— GIVEN INFORMATION —
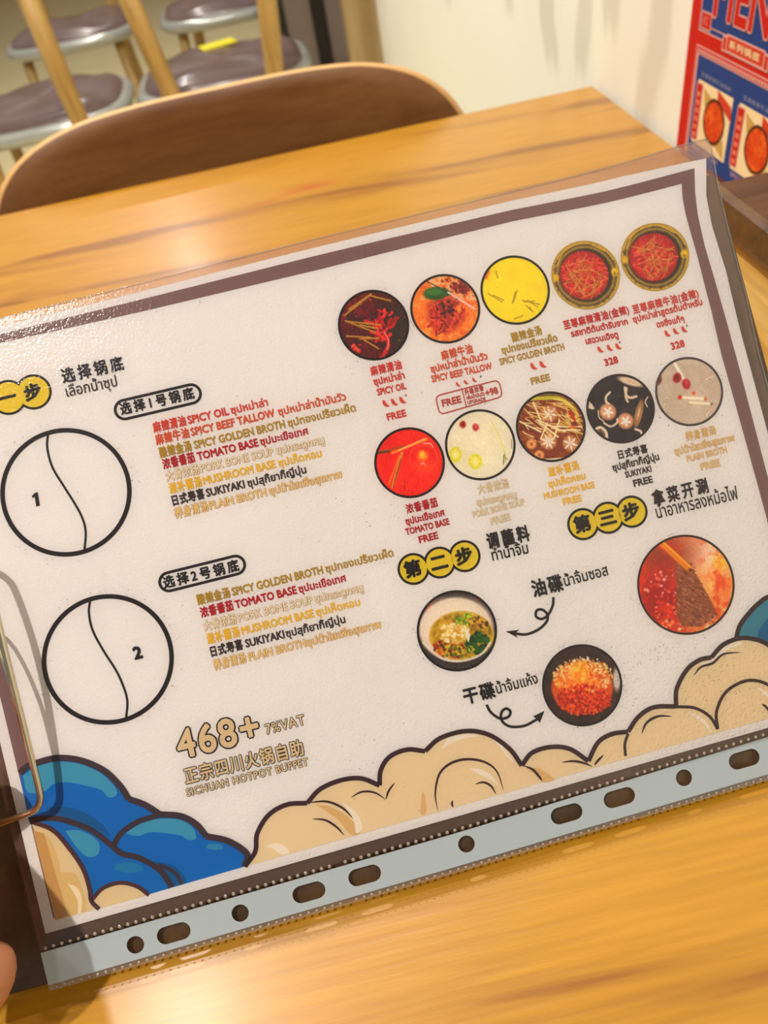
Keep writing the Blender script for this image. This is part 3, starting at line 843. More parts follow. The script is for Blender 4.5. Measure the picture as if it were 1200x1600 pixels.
# step badges: three joined yellow circles with a dark rim
YEL = (238, 206, 44)
def badge(cs, chars, r):
    b = thing_part('step_badge', cs, r)
    for (c, ch_) in zip(cs, chars):
        if not ch_: continue
        h = 12
        text(ch_, c[0] - h + 1, c[1] + h - 2 + 2.5, c[0] + h + 1, c[1] + h - 2 - 3.5, 27, BK, b, .05, layer=6)
def thing_part(name, cs, r):
    vs = []; fs = []
    for c in cs:
        q = circ(c[0], c[1], r + .9, 48); o = len(vs); vs += [S(*p, 2 * LAY) for p in q]; fs.append(tuple(range(o, o + len(q))))
    b = put(name, vs, fs, ink(BK), page)
    vs = []; fs = []
    for c in cs:
        q = circ(c[0], c[1], r - 2.9, 48); o = len(vs); vs += [S(*p, 3 * LAY) for p in q]; fs.append(tuple(range(o, o + len(q))))
    put('yellow_fill', vs, fs, ink(YEL), b)
    return b
badge([(-27, 631), (13.5, 621), (52.5, 612.5)], [None, '一', '步'], 27.5)
badge([(646, 889), (687, 879), (726, 869)], ['第', '二', '步'], 24)
badge([(911, 819), (950, 809), (987, 799.5)], ['第', '三', '步'], 24)

# pills
def pill(a, b, r, s, tx):
    A = np.array(uv(*a)); B = np.array(uv(*b)); t = (B - A) / np.hypot(*(B - A)); ang = math.atan2(t[1], t[0]); rr_ = (r - 2) / PXMM(*a)
    pts = [tuple(B + rr_ * np.array([math.cos(ang - math.pi / 2 + math.pi * k / 14), math.sin(ang - math.pi / 2 + math.pi * k / 14)])) for k in range(15)]
    pts += [tuple(A + rr_ * np.array([math.cos(ang + math.pi / 2 + math.pi * k / 14), math.sin(ang + math.pi / 2 + math.pi * k / 14)])) for k in range(15)]
    o = stroke('pill_outline', pts, 4.4, BK, 2, page, px=False, closed=True, cat=0)
    text(s, *tx, 20.5, BK, o, .035, layer=6)
pill((195, 640), (298.5, 615.7), 17, '选择1号锅底', (190, 647, 304, 621))
pill((264, 909), (368, 883), 16.5, '选择2号锅底', (257, 918, 374, 890))

# pot diagrams
def pot(cx, cy, r, curve, digit, dx, dy):
    o = stroke('pot_ring', circ(cx, cy, r - 3.4, 96), 7.0, BK, 2, page, px=False, closed=True, cat=0)
    stroke('divider_line', curve, 3.4, BK, 3, o)
    w = 3.5 if digit == '1' else 6.5
    if digit == '1':
        fill('lettering', [(dx + a, dy + b) for a, b in ((-6, -6), (-1, -11), (3, -12), (6.5, 9), (1, 10.5), (-1.6, -5.5), (-4.6, -2.5))], BK, 6, o)
    else:
        text(digit, dx - w, dy + 10, dx + w, dy + 10 - w * .5, 27, BK, o, .05)
pot(103.6, 769, 102.5, [(75, 678), (74, 700), (82, 730), (100, 760), (117, 787), (129, 810), (134, 832), (132, 860)], '1', 56, 781)
pot(169, 1030, 103, [(141, 938), (139, 957), (145, 985), (162, 1017), (180, 1045), (192, 1070), (199, 1095), (197, 1123)], '2', 218, 1020)

# price block
TAN = (228, 198, 152)
text('468+', 282, 1185, 407, 1154, 62, TAN, page, .03, outline=BK, ow=.034, layer=7, res=4)
text('7%VAT', 417, 1147, 477, 1131, 22, TAN, page, .02, outline=BK, ow=.045, layer=7)
text('正宗四川火锅自助', 291, 1223, 475, 1177, 27, TAN, page, .03, outline=BK, ow=.045, layer=7)
text('SICHUAN HOTPOT BUFFET', 293, 1244, 482, 1195, 16.5, TAN, page, .03, outline=BK, ow=.045, layer=7)

# arrows
def arrow(pts, tip, b1, b2):
    o = stroke('arrow', pts, 4.2, BK, 3, page)
    fill('arrow_head', [tip, b1, pts[-1], b2], BK, 4, o)
arrow([(864.5, 933), (863.5, 946), (856, 961), (846, 967), (837.5, 963), (838.5, 954), (847, 952.5), (855, 960), (854, 971), (842, 983), (823, 991), (804, 990)], (790, 986.5), (811.5, 984), (810, 997))
arrow([(760, 1101), (767, 1113), (781, 1122.5), (794, 1120), (797.5, 1112), (791, 1107), (783.5, 1113), (784, 1126), (797, 1135), (819, 1134), (839, 1124)], (850.5, 1110.5), (833, 1119), (843.5, 1129.5))

# chillies
def chilli(cx, cy, s, parent, col=(214, 74, 56)):
    sh = [(-4.2, -6.5), (-2.5, -5.5), (-.3, -5.2), (1.2, -2.2), (3.5, 1.0), (7.5, 3.2), (3.5, 5.2), (-1.0, 4.0), (-4.0, .5), (-4.6, -3.5)]
    fill('chilli_mark', [(cx + x * s, cy + y * s) for x, y in sh], col, 6, parent)
def plus(cx, cy, parent):
    fill('plus_mark', [(cx - 2.6, cy + .5), (cx - .5, cy - .5), (cx, cy - 3), (cx + .5, cy - .5), (cx + 2.6, cy - .5), (cx + .5, cy + .5), (cx, cy + 3), (cx - .5, cy + .5)], (120, 60, 80), 6, parent)

# ---- the round food pictures
def picture(name, cx, cy, r, pic, rim=BK, rimw=3.7, rings=None):
    cu, cv = uv(cx, cy); k = r / PXMM(cx, cy)
    ex = np.array(uv(cx + r, cy)) - (cu, cv); ex = ex / np.hypot(*ex); ey = np.array([ex[1], -ex[0]])
    def fn(xy):
        q = np.array([cu, cv]) + (xy[:, :1] * ex + xy[:, 1:] * ey) * (k * .985)
        return S(q[:, 0], q[:, 1], 1.2 * LAY)
    o = pic_mesh(name, pic, fn, page)
    stroke('rim', circ(cx, cy, r - rimw / 2 + .3, 80), rimw, rim, 3, o, px=False, closed=True, cat=0)
    return o
p = Pic(116, (96, 22, 26), 3)
p.mottle((140, 30, 34), 6, .7); p.mottle((58, 16, 20), 5, .6); p.ell(.72, .1, .5, .75, (62, 44, 34), soft=.5)
p.strands(26, .25, .0, .42, [(206, 38, 40), (224, 70, 60), (170, 22, 30)], (.1, .3), (.05, .09))
for q in ([(-.4, .52 + .1), (-.1, .3)],): pass
p.curve([(.28, .18), (.38, .42), (.40, .62), (.22, .92)], .10, (206, 46, 50)); p.curve([(.30, .2), (.42, .45), (.38, .7)], .03, (240, 150, 130))
for l in ((-.82, -.28, -.1, -.85), (-.7, -.45, -.05, -.9), (-.8, -.12, .05, .22), (-.75, -.1, .2, .0), (-.4, .0, .1, .1), (-.78, .32, -.1, .36), (-.3, .42, .12, .68), (-.1, -.85, .5, -.7), (-.4, .4, .15, .38)):
    p.line(*l, .045, (176, 128, 46)); p.line(l[0], l[1] - .015, l[2], l[3] - .015, .015, (214, 176, 80))
p.specks(12, -.5, .65, .14, .12, [(226, 70, 54), (240, 110, 80), (160, 30, 30)], (.03, .07)); p.specks(40, 0, 0, .95, .95, [(196, 60, 50), (50, 14, 16), (200, 120, 60)], (.01, .025)); p.grain(8)
spicy_oil = picture('broth_picture', 583.8, 508, 55.5, p)
p = Pic(116, (236, 132, 48), 5)
p.mottle((250, 170, 90), 9, .8); p.mottle((206, 90, 30), 12, .6); p.mottle((240, 196, 150), 10, .8, .45, .2, (p.Y < -.25).astype(float) * 1.0)
p.specks(120, .25, -.55, .7, .42, [(240, 200, 170), (176, 84, 60), (120, 40, 34), (232, 160, 120)], (.02, .05)); p.specks(50, .45, -.65, .25, .2, [(110, 30, 28), (150, 50, 40)], (.03, .06))
p.ell(.0, .15, .48, .48, (150, 40, 34), soft=.3); p.strands(70, 0, .2, .5, [(176, 42, 34), (206, 64, 46), (130, 26, 28), (222, 96, 60)], (.2, .5), (.03, .05))
p.specks(60, .05, .0, .28, .25, [(110, 24, 28), (170, 60, 50), (60, 14, 20)], (.03, .05))
p.ell(.4, 0, .07, .13, (226, 150, 40)); p.ell(-.28, -.45, .34, .19, (44, 92, 34), -.08); p.ell(-.3, -.5, .26, .1, (70, 124, 50), -.1); p.poly([(-.0, -.6), (.2, -.5), (.15, -.38), (-.1, -.35)], (50, 100, 38))
p.line(-.6, -.85, .05, -.5, .025, (60, 40, 40)); p.line(.1, -.48, .85, 0, .06, (244, 200, 190)); p.grain(9)
picture('broth_picture', 695.8, 482.5, 54.5, p)
p = Pic(112, (236, 208, 22), 8)
p.mottle((224, 196, 16), 4, .5); p.mottle((244, 220, 60), 9, .4)
for l in ((-.75, -.55, -.85, -.35), ): p.line(*l, .08, (214, 120, 30))
for l in ((.06, .0, -.06, .35), (.0, .05, -.1, .4), (-.8, .1, -.4, .35), (-.65, .15, -.35, .3), (-.55, -.55, -.5, -.35), (.2, .3, .7, .42), (.25, .35, .55, .32), (.3, .45, .45, .6), (-.05, .85, .2, .75), (.4, .5, .5, .65), (.35, .3, .65, .5)):
    p.line(*l, .03, (150, 130, 20)); 
p.grain(6)
picture('broth_picture', 805, 453.3, 54, p)
def gold_pot(seed):
    p = Pic(116, (214, 176, 84), seed)
    p.ell(0, 0, .93, .93, (92, 78, 52)); p.ell(0, 0, .90, .90, (120, 102, 66))
    p.mottle((78, 62, 40), 24, .7)
    p.ell(0, 0, .84, .84, (170, 140, 60), ring=.02); p.ell(0, 0, .78, .78, (60, 46, 30)); p.ell(-.04, 0, .72, .72, (182, 46, 44))
    m = ((p.X + .04) ** 2 + p.Y ** 2 < .5).astype(float)
    p.mottle((150, 32, 36), 10, .8, mask=m); p.strands(190, -.04, 0, .62, [(206, 62, 56), (160, 36, 40), (224, 96, 80), (190, 50, 46)], (.1, .25), (.03, .05))
    p.strands(46, 0, .05, .5, [(190, 140, 60), (176, 110, 50), (204, 160, 80)], (.3, .75), (.014, .024))
    p.ell(.86, -.1, .10, .12, (226, 190, 40)); p.ell(-.88, .08, .09, .11, (220, 180, 40)); p.ell(.87, -.05, .03, .03, (120, 90, 20))
    p.curve([(-.85, -.25), (-.6, -.72), (0, -.96), (.6, -.72)], .04, (206, 168, 60)); p.grain(8)
    return p
picture('broth_picture', 915, 430, 53.5, gold_pot(41), (196, 158, 60), 2.6)
picture('broth_picture', 1023, 402, 53.5, gold_pot(52), (196, 158, 60), 2.6)
p = Pic(116, (226, 48, 20), 9)
p.mottle((206, 32, 16), 5, .7); p.mottle((240, 92, 40), 4, .5, .6)
p.ell(.4, -.15, .42, .36, (214, 40, 20), soft=.1); p.ell(.4, -.15, .4, .34, (240, 90, 50), ring=.015); p.ell(.42, .12, .3, .2, (236, 80, 30), soft=.2)
p.ell(.38, -.2, .15, .14, (246, 160, 30), soft=.12); p.ell(.36, -.25, .05, .09, (250, 210, 80))
p.line(-.85, -.32, -.1, -.48, .05, (150, 90, 20)); p.line(-.5, -.28, .5, -.68, .07, (238, 150, 60)); p.line(-.3, -.36, .45, -.7, .03, (252, 210, 140)); p.line(-.9, -.28, -.6, -.32, .06, (90, 70, 20))
p.line(-.22, -.28, -.5, .7, .08, (210, 150, 60)); p.line(-.3, -.2, -.6, .62, .05, (238, 120, 40)); p.line(-.25, -.1, -.48, .7, .03, (110, 90, 30)); p.line(-.16, .5, -.14, .8, .02, (120, 30, 20))
p.curve([(.4, -.55), (.6, -.55), (.68, -.45)], .025, (252, 200, 180)); p.curve([(.32, .04), (.4, .02), (.44, .07)], .025, (250, 190, 170)); p.specks(26, .0, .7, .6, .25, [(236, 90, 40), (190, 24, 16)], (.015, .03)); p.grain(6)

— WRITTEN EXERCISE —
Up to and including the line with "['第', '三', '步'], 24)", copy the data above from its first line. Skip pictures.

— OUTPUT FOR THIS TASK —
Keep writing the Blender script for this image. This is part 3, starting at line 843. More parts follow. The script is for Blender 4.5. Measure the picture as if it were 1200x1600 pixels.
# step badges: three joined yellow circles with a dark rim
YEL = (238, 206, 44)
def badge(cs, chars, r):
    b = thing_part('step_badge', cs, r)
    for (c, ch_) in zip(cs, chars):
        if not ch_: continue
        h = 12
        text(ch_, c[0] - h + 1, c[1] + h - 2 + 2.5, c[0] + h + 1, c[1] + h - 2 - 3.5, 27, BK, b, .05, layer=6)
def thing_part(name, cs, r):
    vs = []; fs = []
    for c in cs:
        q = circ(c[0], c[1], r + .9, 48); o = len(vs); vs += [S(*p, 2 * LAY) for p in q]; fs.append(tuple(range(o, o + len(q))))
    b = put(name, vs, fs, ink(BK), page)
    vs = []; fs = []
    for c in cs:
        q = circ(c[0], c[1], r - 2.9, 48); o = len(vs); vs += [S(*p, 3 * LAY) for p in q]; fs.append(tuple(range(o, o + len(q))))
    put('yellow_fill', vs, fs, ink(YEL), b)
    return b
badge([(-27, 631), (13.5, 621), (52.5, 612.5)], [None, '一', '步'], 27.5)
badge([(646, 889), (687, 879), (726, 869)], ['第', '二', '步'], 24)
badge([(911, 819), (950, 809), (987, 799.5)], ['第', '三', '步'], 24)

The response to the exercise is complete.